On Thu, Feb 01, 2007 at 08:39:38AM +0100, Ralf Corsepius wrote:
On Thu, 2007-02-01 at 07:30 +0100, Axel Thimm wrote:
On Thu, Feb 01, 2007 at 01:37:53AM +0100, Ralf Corsepius wrote:
On Wed, 2007-01-31 at 11:52 -0600, Jason L Tibbitts III wrote:
>>> "RC" == Ralf Corsepius rc040203@freenet.de writes:
RC> On Wed, 2007-01-31 at 10:12 -0600, Tom 'spot' Callaway wrote:
The Java packages in Fedora which originally come from the JPackage repo are the only packages which fall under this exception. And those packages will always fall under this exception, forever and ever, amen (or until something dramatic changes).
RC> So Fedora will never have java packages of its own and depend on RC> jpp?
I'm having trouble understanding how you get from spot's statement above to your conclusion.
There are some packages which come from jpackage and there are some that don't.
Then you might be able to explain why
- compatibility to packages from a 3rd party repo such as jpackage are
of any importance to Fedora.
Except that people ARE mixing jpp-packages with Fedora, just like they do with freshrpms, atrpms, livna, dribble and many others I don't see any difference.
I don't think it's bad that Fedora cares about compatibility with 3rd party repos,
Neither do I.
in fact I wish that this kind of mutual cooperation rather extends.
Exactly this is the point, I am asking: Why explicitly care about jpp?
OK, sorry I misunderstood you completely, I read your comments like criticism for cooperation.

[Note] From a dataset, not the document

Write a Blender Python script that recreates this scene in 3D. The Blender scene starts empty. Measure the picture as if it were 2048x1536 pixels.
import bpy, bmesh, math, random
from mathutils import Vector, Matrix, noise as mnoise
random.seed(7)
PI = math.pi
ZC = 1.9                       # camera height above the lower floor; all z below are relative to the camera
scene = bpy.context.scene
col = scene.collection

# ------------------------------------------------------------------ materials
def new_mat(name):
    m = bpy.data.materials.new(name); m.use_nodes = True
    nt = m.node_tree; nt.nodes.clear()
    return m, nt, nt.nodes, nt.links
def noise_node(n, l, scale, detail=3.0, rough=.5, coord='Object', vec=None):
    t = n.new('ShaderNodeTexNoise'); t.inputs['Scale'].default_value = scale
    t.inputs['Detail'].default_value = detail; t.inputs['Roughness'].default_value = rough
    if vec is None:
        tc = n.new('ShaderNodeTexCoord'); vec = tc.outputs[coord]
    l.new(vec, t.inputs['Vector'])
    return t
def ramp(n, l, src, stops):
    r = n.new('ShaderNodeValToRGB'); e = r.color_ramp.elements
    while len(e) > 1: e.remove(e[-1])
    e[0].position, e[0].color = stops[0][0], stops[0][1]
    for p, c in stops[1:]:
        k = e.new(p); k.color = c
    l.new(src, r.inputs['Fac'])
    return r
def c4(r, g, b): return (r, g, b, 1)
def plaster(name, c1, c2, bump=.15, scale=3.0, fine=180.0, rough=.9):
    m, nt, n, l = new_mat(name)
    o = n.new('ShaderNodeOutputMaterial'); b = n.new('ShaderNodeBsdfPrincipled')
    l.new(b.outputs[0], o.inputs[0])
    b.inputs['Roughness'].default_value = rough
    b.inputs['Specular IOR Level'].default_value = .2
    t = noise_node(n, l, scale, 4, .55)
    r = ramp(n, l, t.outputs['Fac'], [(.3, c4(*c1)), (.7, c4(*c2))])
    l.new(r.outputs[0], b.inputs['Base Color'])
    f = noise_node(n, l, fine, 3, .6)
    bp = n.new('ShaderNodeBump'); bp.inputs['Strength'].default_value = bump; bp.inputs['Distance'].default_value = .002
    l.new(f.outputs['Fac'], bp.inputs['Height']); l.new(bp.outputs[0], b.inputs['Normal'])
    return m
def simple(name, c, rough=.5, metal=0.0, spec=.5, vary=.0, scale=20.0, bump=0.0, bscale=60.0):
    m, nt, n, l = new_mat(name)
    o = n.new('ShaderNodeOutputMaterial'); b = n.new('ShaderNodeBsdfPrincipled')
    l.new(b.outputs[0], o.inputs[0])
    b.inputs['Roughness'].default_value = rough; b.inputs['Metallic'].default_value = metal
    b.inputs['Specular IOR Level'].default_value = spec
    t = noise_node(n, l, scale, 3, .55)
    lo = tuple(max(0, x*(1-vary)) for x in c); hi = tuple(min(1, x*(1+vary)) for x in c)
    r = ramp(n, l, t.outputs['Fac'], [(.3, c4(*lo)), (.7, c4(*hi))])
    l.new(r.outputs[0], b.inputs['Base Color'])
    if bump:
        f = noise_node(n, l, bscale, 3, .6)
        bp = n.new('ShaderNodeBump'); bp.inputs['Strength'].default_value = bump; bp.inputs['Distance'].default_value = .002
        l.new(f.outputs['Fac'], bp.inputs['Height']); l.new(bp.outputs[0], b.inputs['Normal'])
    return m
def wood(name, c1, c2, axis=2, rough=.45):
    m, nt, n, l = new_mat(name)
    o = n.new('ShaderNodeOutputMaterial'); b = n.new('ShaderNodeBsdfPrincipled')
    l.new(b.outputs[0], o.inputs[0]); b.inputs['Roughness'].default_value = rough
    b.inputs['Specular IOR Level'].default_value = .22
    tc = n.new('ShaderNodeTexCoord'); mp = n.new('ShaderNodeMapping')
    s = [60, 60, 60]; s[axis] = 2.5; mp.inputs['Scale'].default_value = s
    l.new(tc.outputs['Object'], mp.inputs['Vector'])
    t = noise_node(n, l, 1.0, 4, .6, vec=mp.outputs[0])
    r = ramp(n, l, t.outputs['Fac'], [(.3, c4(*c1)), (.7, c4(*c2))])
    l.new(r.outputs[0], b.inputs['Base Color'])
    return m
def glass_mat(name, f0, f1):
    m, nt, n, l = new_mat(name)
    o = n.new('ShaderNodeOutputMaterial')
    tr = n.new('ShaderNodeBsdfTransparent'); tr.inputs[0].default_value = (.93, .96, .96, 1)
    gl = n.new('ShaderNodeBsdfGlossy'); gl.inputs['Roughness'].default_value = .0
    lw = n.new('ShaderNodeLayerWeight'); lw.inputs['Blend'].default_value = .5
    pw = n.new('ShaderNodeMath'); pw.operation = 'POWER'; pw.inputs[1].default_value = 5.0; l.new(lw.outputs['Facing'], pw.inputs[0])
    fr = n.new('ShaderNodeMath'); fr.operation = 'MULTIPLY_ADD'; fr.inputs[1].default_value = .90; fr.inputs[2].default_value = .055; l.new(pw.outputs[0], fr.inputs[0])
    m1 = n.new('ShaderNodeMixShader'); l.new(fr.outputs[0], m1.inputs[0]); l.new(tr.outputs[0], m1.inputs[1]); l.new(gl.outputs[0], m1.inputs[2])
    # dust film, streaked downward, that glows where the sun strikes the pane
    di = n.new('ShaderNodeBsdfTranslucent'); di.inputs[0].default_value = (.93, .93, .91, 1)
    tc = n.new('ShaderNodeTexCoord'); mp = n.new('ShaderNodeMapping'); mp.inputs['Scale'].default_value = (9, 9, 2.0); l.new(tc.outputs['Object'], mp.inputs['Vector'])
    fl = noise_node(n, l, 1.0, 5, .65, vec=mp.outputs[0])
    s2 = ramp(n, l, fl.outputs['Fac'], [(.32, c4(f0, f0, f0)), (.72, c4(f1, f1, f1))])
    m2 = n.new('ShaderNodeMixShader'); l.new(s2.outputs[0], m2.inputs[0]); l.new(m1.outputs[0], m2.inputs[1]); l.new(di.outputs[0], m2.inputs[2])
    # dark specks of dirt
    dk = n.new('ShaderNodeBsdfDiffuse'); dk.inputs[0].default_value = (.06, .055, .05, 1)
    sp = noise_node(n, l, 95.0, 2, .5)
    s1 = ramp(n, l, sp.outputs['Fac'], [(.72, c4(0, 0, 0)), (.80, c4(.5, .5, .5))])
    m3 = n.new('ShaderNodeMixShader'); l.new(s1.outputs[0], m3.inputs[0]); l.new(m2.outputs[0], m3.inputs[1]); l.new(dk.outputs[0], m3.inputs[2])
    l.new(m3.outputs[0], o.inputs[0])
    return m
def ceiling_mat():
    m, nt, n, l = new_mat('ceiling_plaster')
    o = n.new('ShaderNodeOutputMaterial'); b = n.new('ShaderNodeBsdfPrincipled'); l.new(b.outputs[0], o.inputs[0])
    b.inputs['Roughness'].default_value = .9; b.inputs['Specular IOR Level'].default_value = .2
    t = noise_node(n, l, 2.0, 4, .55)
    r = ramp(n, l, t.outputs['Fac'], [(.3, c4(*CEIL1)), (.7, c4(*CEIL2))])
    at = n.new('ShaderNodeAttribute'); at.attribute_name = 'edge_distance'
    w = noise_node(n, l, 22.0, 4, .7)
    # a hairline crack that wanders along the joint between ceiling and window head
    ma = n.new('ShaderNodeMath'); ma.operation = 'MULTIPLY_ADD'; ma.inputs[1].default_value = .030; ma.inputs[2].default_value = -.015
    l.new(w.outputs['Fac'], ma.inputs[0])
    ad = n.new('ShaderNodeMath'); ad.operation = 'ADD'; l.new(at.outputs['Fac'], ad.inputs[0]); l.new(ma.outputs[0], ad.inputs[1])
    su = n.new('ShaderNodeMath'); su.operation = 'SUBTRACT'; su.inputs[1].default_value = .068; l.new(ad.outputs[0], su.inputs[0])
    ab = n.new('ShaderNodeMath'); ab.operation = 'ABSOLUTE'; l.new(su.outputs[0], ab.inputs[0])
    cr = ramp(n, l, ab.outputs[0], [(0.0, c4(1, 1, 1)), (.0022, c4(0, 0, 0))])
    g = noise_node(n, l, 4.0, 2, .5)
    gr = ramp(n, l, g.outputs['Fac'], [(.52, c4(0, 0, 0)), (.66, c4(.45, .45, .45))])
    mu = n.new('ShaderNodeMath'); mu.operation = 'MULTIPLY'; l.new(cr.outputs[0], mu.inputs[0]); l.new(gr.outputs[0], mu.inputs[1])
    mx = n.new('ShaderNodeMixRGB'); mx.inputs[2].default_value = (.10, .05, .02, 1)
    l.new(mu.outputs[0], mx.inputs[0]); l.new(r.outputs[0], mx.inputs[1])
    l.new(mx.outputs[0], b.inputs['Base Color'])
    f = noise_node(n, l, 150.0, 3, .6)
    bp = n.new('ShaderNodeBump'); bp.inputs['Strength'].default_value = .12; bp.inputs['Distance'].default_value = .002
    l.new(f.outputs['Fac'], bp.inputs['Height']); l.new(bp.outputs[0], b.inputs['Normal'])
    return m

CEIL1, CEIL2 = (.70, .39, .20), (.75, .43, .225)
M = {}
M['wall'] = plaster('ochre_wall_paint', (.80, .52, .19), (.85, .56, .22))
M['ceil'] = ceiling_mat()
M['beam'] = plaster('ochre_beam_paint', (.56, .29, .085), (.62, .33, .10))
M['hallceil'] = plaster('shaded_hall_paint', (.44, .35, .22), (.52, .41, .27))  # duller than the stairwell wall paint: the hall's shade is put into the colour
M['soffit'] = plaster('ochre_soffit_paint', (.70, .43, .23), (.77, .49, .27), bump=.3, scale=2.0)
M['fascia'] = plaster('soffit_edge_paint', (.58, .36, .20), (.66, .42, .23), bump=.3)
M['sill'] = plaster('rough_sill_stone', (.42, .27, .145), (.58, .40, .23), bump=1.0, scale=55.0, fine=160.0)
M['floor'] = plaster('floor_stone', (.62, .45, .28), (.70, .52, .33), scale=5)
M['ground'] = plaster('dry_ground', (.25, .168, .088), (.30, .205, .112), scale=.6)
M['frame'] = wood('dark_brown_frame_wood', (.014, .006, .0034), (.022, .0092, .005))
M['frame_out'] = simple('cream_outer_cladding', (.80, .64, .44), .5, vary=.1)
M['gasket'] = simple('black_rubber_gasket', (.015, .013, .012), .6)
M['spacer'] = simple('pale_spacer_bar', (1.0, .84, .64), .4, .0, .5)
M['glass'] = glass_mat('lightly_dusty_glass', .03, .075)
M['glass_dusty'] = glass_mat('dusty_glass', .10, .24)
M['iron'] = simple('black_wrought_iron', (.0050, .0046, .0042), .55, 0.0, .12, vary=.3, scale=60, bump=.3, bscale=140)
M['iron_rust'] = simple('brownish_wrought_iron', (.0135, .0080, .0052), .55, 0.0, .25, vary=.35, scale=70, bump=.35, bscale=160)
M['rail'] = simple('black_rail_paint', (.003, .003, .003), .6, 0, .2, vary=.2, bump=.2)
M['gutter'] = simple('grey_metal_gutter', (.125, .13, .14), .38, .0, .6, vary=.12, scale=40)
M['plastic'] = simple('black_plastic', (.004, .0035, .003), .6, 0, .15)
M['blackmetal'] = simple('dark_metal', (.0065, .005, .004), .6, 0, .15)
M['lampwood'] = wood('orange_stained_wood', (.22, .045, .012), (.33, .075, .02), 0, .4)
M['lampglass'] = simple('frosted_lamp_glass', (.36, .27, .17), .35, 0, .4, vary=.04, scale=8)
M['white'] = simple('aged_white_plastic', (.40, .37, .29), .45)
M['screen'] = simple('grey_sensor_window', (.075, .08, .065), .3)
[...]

I can only guess about why jpp is treated "better" than other repos:
o one needs to start somewhere o java is a key technology also required for RHEL, so there is vital interest in RH for it. o less patent encumbered/closed source parts than other repos o good quality packaging
If I didn't knew better I'd add
o good cooperation with the 3rd party maintainers
but according to some of Jesse's comments this seems to be less the case (or was, it may have improved since).